§ **YOUR INSTRUCTIONS**
Quote all of the data below exactly, please.
◇ ◇ ◇
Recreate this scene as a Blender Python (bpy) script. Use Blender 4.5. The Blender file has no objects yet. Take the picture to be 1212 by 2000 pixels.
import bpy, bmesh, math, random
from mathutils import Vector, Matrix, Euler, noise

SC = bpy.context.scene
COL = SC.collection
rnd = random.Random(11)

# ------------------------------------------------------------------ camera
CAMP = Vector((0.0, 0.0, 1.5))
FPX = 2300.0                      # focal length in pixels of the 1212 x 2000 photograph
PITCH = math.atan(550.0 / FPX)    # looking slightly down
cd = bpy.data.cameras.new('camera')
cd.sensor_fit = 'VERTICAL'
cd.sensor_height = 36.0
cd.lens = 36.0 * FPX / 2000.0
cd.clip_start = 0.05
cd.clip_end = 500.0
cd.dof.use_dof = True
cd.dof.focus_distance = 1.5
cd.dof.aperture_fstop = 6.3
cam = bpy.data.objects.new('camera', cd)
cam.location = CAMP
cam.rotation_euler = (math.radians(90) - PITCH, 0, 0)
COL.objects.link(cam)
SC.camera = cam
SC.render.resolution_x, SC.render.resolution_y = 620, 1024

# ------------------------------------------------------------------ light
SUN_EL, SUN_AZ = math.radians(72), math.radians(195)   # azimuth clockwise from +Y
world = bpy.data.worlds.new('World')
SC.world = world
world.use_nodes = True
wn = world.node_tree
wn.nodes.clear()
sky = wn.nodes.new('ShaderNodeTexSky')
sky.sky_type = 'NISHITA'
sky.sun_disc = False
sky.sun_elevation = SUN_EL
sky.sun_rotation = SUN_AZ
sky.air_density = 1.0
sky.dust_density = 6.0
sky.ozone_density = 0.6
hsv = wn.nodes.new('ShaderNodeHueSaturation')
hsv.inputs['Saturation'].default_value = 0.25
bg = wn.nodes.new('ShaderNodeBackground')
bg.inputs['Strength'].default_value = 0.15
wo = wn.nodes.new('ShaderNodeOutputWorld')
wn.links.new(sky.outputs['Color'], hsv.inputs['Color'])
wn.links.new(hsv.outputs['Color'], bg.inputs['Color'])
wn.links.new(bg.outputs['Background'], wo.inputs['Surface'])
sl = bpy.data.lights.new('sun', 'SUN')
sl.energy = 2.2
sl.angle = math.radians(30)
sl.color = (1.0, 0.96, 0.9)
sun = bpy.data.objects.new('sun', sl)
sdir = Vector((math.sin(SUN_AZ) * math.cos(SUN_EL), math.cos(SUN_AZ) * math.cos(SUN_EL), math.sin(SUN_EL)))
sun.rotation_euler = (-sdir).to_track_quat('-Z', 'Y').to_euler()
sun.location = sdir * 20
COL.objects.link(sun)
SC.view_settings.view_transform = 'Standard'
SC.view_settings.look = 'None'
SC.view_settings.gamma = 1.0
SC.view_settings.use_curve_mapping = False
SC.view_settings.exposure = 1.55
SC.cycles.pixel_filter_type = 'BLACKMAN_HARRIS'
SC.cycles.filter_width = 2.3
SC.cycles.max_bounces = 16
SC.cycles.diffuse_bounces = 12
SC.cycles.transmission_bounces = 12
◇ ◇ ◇
§ **ANSWER**
Recreate this scene as a Blender Python (bpy) script. Use Blender 4.5. The Blender file has no objects yet. Take the picture to be 1212 by 2000 pixels.
import bpy, bmesh, math, random
from mathutils import Vector, Matrix, Euler, noise

SC = bpy.context.scene
COL = SC.collection
rnd = random.Random(11)

# ------------------------------------------------------------------ camera
CAMP = Vector((0.0, 0.0, 1.5))
FPX = 2300.0                      # focal length in pixels of the 1212 x 2000 photograph
PITCH = math.atan(550.0 / FPX)    # looking slightly down
cd = bpy.data.cameras.new('camera')
cd.sensor_fit = 'VERTICAL'
cd.sensor_height = 36.0
cd.lens = 36.0 * FPX / 2000.0
cd.clip_start = 0.05
cd.clip_end = 500.0
cd.dof.use_dof = True
cd.dof.focus_distance = 1.5
cd.dof.aperture_fstop = 6.3
cam = bpy.data.objects.new('camera', cd)
cam.location = CAMP
cam.rotation_euler = (math.radians(90) - PITCH, 0, 0)
COL.objects.link(cam)
SC.camera = cam
SC.render.resolution_x, SC.render.resolution_y = 620, 1024

# ------------------------------------------------------------------ light
SUN_EL, SUN_AZ = math.radians(72), math.radians(195)   # azimuth clockwise from +Y
world = bpy.data.worlds.new('World')
SC.world = world
world.use_nodes = True
wn = world.node_tree
wn.nodes.clear()
sky = wn.nodes.new('ShaderNodeTexSky')
sky.sky_type = 'NISHITA'
sky.sun_disc = False
sky.sun_elevation = SUN_EL
sky.sun_rotation = SUN_AZ
sky.air_density = 1.0
sky.dust_density = 6.0
sky.ozone_density = 0.6
hsv = wn.nodes.new('ShaderNodeHueSaturation')
hsv.inputs['Saturation'].default_value = 0.25
bg = wn.nodes.new('ShaderNodeBackground')
bg.inputs['Strength'].default_value = 0.15
wo = wn.nodes.new('ShaderNodeOutputWorld')
wn.links.new(sky.outputs['Color'], hsv.inputs['Color'])
wn.links.new(hsv.outputs['Color'], bg.inputs['Color'])
wn.links.new(bg.outputs['Background'], wo.inputs['Surface'])
sl = bpy.data.lights.new('sun', 'SUN')
sl.energy = 2.2
sl.angle = math.radians(30)
sl.color = (1.0, 0.96, 0.9)
sun = bpy.data.objects.new('sun', sl)
sdir = Vector((math.sin(SUN_AZ) * math.cos(SUN_EL), math.cos(SUN_AZ) * math.cos(SUN_EL), math.sin(SUN_EL)))
sun.rotation_euler = (-sdir).to_track_quat('-Z', 'Y').to_euler()
sun.location = sdir * 20
COL.objects.link(sun)
SC.view_settings.view_transform = 'Standard'
SC.view_settings.look = 'None'
SC.view_settings.gamma = 1.0
SC.view_settings.use_curve_mapping = False
SC.view_settings.exposure = 1.55
SC.cycles.pixel_filter_type = 'BLACKMAN_HARRIS'
SC.cycles.filter_width = 2.3
SC.cycles.max_bounces = 16
SC.cycles.diffuse_bounces = 12
SC.cycles.transmission_bounces = 12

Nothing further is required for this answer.